Play spaces are important to children.  The more intriguing the better.  Though some play spaces seem to be highly circumscribed, the children find spaces on and outside the margins of the defined play spaces.  Those spaces outside the margins are noteworthy because the children create new meaning as they embrace and inhabit them.


Thursday, May 7, 2020

The Wizard of Oz

Once again, I am venturing beyond the sand and water table for the inspiration for a new blog post.  In the process of tagging my pictures, I found a group of pictures and videos of children engaged in dramatic play in the house area.  Their play was a re-enactment of the story of The Wizard of Oz.

Children engaged in dramatic play all the time and in every part of the room.  Often times, it was an event that kept changing and moving throughout the room.  As it changed and moved, the children appropriated props to feed their dramatic play.  What caught my interest in their re-enactment of their Wizard of Oz play was one of the props they used to re-create an iconic scene from the original movie. 

First, let me show you the prop the children commandeered to help elevate their play to a new level.  The prop was a big box that I had set up in the space between the book corner and the house corner.  You can read about how it ended up in that part of the classroom from a previous post of mine entitled  The life of a big box in my classroom
I would say this big box was kind of an odd duck standing in what might be considered a liminal or boundary space.  However, the box in that space offered the children a rich array of possibilities for their play.  In the picture above, the child was playing a little game peek-a-boo.  Or maybe he was observing what was happening in the classroom from his secret blind.

Since it was so close to the book corner, for another child it turned out a place to read in solitude.

And since the big box was so close to the house area, some children used the dress up clothes to become superheroes.  And the superheroes needed a hideout, so they tipped the big box on its side to make their superhero cave.

Before the children could recreate the iconic scene I alluded to near the beginning of this post, they first had to decide who was going to be Dorothy.  The child with the green sleeve took on the role of director.
She indicated that the child in the stripes was the logical choice for Dorothy because she had a basket.  Since they all knew that Dorothy had a basket in the movie, they all agreed immediately.  

After that role was decided, the children re-created the iconic scene when the house fell on the Wicked Witch of the West.   In the video below, one child laid on the floor and pulled a corner of the box over his feet.
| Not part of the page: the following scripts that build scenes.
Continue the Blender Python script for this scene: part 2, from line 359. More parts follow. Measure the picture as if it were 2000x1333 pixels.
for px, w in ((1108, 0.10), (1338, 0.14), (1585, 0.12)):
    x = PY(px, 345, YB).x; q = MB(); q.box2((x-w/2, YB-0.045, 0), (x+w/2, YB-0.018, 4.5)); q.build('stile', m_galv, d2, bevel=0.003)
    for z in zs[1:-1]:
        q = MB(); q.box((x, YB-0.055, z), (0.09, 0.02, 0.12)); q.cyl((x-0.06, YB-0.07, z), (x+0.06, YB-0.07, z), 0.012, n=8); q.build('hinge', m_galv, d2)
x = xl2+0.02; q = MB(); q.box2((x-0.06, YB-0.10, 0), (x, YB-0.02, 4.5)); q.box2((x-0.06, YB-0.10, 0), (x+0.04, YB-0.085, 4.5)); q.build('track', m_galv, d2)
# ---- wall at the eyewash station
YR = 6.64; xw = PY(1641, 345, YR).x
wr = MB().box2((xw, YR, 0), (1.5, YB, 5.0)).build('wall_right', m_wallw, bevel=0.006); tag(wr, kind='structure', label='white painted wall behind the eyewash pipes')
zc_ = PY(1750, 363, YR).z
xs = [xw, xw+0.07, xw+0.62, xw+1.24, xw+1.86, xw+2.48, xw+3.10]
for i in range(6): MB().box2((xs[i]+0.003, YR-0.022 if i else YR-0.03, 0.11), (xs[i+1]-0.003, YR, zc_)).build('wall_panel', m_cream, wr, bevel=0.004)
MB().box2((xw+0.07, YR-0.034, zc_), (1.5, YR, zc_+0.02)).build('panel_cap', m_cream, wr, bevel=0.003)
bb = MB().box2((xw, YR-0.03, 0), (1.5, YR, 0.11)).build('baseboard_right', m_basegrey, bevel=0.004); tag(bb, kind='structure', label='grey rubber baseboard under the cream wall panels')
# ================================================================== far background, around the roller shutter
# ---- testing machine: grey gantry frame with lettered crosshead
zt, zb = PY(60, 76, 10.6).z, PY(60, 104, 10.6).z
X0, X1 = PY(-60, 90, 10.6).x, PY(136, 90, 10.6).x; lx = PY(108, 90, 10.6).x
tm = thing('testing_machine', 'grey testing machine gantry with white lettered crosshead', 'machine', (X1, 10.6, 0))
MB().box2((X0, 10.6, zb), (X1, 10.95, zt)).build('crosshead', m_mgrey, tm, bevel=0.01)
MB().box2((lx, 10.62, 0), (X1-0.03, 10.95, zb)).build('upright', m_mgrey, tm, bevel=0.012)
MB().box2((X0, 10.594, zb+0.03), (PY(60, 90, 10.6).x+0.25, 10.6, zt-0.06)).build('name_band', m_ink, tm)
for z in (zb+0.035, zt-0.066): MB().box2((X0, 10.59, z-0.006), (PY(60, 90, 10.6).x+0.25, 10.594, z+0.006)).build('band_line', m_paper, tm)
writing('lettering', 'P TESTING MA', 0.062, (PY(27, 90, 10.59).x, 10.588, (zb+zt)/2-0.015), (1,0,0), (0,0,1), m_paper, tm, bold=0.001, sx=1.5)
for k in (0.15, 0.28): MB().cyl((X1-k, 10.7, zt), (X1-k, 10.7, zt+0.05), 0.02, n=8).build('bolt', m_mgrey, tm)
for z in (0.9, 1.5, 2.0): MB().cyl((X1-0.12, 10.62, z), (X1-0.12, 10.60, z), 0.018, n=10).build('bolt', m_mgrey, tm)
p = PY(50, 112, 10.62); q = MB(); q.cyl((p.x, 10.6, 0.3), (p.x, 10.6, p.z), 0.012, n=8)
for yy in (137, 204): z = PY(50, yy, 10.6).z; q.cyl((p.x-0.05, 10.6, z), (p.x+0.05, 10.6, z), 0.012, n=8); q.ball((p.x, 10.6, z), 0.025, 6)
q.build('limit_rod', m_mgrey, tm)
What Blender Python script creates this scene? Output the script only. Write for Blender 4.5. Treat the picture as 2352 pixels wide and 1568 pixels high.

When he was done, he pretended he was dead by laying face down on the floor with one foot and ankle under the box.  The box was thus transformed into Dorothy's house that landed on the wicked witch.  The child who was directing encouraged Dorothy to crawl into her house.  To complete the scene, she encouraged the other players to join Dorothy in the house.

The Wizard of Oz from Thomas Bedard on Vimeo.

The excitement of re-creating this scene was palpable.  Their dramatic play was a moving target both physically and metaphorically.  At the very moment when the child pulled the big box over his feet, their play came together in such a way as to transcend space and time.  Though the details of how this scene came together deviated a bit from the original, the children captured to their great satisfaction and excitement the gestalt of that iconic scene from the movie.

With great pleasure, I can safely say that they were off to see the wizard, the wonderful Wizard of Oz.